Among the entries below, extract exactly the lines that run from the one with "return .56 if" through the one with "sp = tag(obj('folded_panel', V_, F_, pmat), 'wide", both ends included.

[Scripts that build scenes]
--- --- ---

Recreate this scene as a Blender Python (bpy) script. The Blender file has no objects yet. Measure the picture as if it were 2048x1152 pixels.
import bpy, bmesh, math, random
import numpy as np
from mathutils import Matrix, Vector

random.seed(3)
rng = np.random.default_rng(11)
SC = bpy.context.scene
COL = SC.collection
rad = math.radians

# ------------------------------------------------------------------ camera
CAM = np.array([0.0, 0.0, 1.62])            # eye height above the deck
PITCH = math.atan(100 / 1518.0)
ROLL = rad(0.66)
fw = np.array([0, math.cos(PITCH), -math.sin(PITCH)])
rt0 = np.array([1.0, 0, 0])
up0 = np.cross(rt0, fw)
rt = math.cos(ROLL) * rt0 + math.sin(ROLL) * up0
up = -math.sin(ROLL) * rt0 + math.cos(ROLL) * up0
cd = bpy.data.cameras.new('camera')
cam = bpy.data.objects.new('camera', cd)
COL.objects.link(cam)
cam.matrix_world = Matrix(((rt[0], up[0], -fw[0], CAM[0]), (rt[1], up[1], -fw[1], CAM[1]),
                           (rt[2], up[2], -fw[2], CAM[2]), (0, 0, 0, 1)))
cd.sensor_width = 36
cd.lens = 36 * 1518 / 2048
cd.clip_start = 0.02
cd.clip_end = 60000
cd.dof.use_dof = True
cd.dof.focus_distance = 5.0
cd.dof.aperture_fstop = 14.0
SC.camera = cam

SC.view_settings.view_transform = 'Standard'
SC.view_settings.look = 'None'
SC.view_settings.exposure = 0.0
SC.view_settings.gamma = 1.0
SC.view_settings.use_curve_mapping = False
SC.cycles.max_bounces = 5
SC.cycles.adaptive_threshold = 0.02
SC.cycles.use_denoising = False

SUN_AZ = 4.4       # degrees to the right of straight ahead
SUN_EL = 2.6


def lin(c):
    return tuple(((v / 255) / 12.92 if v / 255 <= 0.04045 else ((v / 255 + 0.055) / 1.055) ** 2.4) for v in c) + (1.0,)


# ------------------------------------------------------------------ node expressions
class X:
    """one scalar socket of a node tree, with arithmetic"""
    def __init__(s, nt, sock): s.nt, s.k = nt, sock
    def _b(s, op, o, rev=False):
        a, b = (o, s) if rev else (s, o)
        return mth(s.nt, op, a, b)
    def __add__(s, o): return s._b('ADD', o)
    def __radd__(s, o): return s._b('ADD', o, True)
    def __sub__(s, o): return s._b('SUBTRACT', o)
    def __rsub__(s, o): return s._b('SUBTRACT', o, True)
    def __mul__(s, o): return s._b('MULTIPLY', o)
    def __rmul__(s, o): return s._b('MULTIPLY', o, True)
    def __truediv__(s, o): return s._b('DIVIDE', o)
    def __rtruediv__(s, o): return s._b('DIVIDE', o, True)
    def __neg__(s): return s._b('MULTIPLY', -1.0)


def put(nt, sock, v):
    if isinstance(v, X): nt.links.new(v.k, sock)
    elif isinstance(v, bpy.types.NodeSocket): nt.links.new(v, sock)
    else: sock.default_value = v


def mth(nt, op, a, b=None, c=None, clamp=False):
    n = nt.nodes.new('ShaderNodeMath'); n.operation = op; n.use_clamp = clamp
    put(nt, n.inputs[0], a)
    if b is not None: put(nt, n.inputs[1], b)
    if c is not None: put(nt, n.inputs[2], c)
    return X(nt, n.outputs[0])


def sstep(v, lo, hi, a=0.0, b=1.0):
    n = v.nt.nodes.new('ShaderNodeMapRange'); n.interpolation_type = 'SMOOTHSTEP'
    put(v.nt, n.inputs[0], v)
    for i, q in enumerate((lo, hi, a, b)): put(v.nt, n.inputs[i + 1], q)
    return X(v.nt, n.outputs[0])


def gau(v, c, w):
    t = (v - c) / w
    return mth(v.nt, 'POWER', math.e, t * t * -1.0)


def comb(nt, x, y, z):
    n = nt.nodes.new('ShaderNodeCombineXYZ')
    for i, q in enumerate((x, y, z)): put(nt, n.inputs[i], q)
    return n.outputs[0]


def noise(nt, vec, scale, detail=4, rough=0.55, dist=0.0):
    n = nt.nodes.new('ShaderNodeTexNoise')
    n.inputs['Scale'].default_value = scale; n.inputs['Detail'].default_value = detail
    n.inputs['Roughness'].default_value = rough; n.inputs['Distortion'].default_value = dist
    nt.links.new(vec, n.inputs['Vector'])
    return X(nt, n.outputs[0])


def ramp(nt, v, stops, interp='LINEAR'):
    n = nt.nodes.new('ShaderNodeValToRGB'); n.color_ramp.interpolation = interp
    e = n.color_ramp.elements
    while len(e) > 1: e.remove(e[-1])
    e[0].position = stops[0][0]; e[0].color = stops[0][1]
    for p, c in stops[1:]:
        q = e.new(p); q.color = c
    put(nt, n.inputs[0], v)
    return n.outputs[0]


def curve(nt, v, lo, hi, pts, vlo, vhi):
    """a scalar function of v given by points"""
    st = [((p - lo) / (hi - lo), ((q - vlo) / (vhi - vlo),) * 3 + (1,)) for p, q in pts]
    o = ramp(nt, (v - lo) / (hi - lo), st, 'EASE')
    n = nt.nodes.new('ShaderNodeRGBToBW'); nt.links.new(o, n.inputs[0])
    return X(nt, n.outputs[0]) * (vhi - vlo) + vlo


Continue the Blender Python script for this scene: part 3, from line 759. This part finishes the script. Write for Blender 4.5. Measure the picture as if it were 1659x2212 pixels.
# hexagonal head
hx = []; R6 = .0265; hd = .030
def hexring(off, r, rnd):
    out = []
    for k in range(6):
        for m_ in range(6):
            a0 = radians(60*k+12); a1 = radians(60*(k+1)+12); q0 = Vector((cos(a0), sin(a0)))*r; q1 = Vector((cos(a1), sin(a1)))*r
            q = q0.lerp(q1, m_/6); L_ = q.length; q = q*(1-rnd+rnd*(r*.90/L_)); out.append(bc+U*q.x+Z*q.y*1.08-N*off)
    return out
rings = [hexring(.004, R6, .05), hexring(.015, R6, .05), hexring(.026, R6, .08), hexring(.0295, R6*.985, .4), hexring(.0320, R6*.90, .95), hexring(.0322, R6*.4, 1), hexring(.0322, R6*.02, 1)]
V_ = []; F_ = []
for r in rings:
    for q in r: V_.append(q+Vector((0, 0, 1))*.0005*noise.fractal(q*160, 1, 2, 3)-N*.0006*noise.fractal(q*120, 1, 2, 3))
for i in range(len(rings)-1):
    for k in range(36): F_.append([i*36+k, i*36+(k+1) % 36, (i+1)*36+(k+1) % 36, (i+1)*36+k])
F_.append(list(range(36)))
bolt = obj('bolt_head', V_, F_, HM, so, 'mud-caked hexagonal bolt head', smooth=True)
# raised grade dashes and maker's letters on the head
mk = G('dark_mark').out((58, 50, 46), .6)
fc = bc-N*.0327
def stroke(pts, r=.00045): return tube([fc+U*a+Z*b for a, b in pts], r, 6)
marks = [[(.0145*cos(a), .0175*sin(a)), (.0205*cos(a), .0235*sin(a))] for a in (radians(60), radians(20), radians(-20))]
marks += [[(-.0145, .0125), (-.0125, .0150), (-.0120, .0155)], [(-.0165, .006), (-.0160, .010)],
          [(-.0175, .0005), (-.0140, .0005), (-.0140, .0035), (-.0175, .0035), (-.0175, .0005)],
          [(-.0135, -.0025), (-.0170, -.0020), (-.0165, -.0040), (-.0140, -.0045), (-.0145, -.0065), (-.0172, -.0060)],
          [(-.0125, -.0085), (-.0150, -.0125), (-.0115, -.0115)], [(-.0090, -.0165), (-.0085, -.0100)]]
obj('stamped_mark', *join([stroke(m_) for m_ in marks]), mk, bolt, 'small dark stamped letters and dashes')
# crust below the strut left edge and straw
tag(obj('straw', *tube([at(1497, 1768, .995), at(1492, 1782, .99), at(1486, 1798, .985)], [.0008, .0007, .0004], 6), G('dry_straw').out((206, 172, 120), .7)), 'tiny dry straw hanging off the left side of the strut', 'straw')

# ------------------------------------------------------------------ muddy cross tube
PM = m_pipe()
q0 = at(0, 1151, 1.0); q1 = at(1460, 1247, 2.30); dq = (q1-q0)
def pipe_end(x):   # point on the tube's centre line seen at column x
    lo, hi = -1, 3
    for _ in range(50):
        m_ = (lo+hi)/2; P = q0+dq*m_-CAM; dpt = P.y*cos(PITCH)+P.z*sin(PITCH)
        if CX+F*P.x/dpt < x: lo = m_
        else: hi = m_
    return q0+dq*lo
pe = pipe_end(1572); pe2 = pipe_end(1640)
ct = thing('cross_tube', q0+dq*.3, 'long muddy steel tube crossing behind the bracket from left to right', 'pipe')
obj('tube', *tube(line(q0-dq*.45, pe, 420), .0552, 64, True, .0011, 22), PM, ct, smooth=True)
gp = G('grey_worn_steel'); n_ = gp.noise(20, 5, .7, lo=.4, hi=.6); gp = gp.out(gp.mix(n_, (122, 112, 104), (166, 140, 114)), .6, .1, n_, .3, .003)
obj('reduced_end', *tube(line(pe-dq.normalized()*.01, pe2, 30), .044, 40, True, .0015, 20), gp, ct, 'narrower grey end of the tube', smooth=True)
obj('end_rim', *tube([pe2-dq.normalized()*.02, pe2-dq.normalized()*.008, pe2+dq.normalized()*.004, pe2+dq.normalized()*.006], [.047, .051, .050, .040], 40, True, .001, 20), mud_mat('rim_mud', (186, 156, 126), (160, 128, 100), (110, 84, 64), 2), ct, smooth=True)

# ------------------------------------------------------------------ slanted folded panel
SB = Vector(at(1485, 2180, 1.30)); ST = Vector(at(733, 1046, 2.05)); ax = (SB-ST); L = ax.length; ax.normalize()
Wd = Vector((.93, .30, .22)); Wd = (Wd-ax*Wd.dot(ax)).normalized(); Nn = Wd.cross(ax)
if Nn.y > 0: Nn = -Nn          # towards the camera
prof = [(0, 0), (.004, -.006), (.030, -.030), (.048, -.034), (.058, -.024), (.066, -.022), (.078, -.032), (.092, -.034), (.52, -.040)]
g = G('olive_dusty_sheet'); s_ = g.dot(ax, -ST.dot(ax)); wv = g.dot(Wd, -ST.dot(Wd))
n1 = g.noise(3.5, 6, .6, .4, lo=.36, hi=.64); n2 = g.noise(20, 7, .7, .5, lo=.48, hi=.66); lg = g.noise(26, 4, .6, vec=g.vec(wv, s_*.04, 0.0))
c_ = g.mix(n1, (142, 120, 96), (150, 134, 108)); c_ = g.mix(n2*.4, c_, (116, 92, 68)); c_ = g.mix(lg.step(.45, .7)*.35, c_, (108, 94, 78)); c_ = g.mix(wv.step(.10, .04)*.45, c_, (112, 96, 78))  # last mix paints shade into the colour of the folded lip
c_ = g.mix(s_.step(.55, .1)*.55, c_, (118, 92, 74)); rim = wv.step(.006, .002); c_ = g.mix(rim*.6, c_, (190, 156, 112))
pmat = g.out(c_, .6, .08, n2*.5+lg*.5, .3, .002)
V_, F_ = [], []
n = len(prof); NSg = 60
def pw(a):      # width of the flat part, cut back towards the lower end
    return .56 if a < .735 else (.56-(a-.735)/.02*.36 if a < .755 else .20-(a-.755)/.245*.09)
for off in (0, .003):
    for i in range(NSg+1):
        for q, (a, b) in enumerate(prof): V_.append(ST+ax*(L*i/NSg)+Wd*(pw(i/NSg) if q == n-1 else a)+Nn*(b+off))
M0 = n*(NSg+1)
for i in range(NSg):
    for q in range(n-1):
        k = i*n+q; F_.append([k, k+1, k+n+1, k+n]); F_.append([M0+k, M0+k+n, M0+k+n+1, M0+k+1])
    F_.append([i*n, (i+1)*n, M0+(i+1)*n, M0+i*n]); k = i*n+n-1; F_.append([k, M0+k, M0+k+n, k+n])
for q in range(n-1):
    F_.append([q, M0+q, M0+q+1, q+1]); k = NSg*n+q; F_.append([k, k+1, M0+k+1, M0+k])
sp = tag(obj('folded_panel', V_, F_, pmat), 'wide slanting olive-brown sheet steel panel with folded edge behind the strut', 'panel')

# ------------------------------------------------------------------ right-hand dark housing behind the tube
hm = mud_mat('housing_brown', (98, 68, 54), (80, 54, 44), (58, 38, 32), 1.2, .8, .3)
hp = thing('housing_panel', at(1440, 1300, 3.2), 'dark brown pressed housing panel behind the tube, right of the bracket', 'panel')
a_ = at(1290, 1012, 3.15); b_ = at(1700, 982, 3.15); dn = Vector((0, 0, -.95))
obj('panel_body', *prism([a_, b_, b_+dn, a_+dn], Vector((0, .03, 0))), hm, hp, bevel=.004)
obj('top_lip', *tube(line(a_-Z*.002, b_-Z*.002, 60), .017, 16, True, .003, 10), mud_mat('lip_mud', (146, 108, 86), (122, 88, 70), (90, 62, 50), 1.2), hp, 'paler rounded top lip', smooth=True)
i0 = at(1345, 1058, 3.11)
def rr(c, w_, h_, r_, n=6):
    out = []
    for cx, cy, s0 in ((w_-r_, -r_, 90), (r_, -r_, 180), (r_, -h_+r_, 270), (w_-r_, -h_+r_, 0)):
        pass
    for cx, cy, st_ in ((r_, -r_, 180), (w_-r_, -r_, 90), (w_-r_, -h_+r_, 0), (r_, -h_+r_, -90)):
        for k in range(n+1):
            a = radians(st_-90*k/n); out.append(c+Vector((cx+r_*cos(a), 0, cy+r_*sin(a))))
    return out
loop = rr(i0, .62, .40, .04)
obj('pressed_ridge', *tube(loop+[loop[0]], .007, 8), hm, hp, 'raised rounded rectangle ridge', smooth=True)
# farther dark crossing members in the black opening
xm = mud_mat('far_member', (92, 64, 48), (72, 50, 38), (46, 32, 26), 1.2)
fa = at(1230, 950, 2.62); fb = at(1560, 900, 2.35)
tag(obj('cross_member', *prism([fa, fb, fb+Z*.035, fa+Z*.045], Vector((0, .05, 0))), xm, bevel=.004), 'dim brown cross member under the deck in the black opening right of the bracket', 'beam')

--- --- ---

→ Solved problem
    return .56 if a < .735 else (.56-(a-.735)/.02*.36 if a < .755 else .20-(a-.755)/.245*.09)
for off in (0, .003):
    for i in range(NSg+1):
        for q, (a, b) in enumerate(prof): V_.append(ST+ax*(L*i/NSg)+Wd*(pw(i/NSg) if q == n-1 else a)+Nn*(b+off))
M0 = n*(NSg+1)
for i in range(NSg):
    for q in range(n-1):
        k = i*n+q; F_.append([k, k+1, k+n+1, k+n]); F_.append([M0+k, M0+k+n, M0+k+n+1, M0+k+1])
    F_.append([i*n, (i+1)*n, M0+(i+1)*n, M0+i*n]); k = i*n+n-1; F_.append([k, M0+k, M0+k+n, k+n])
for q in range(n-1):
    F_.append([q, M0+q, M0+q+1, q+1]); k = NSg*n+q; F_.append([k, k+1, M0+k+1, M0+k])
sp = tag(obj('folded_panel', V_, F_, pmat), 'wide slanting olive-brown sheet steel panel with folded edge behind the strut', 'panel')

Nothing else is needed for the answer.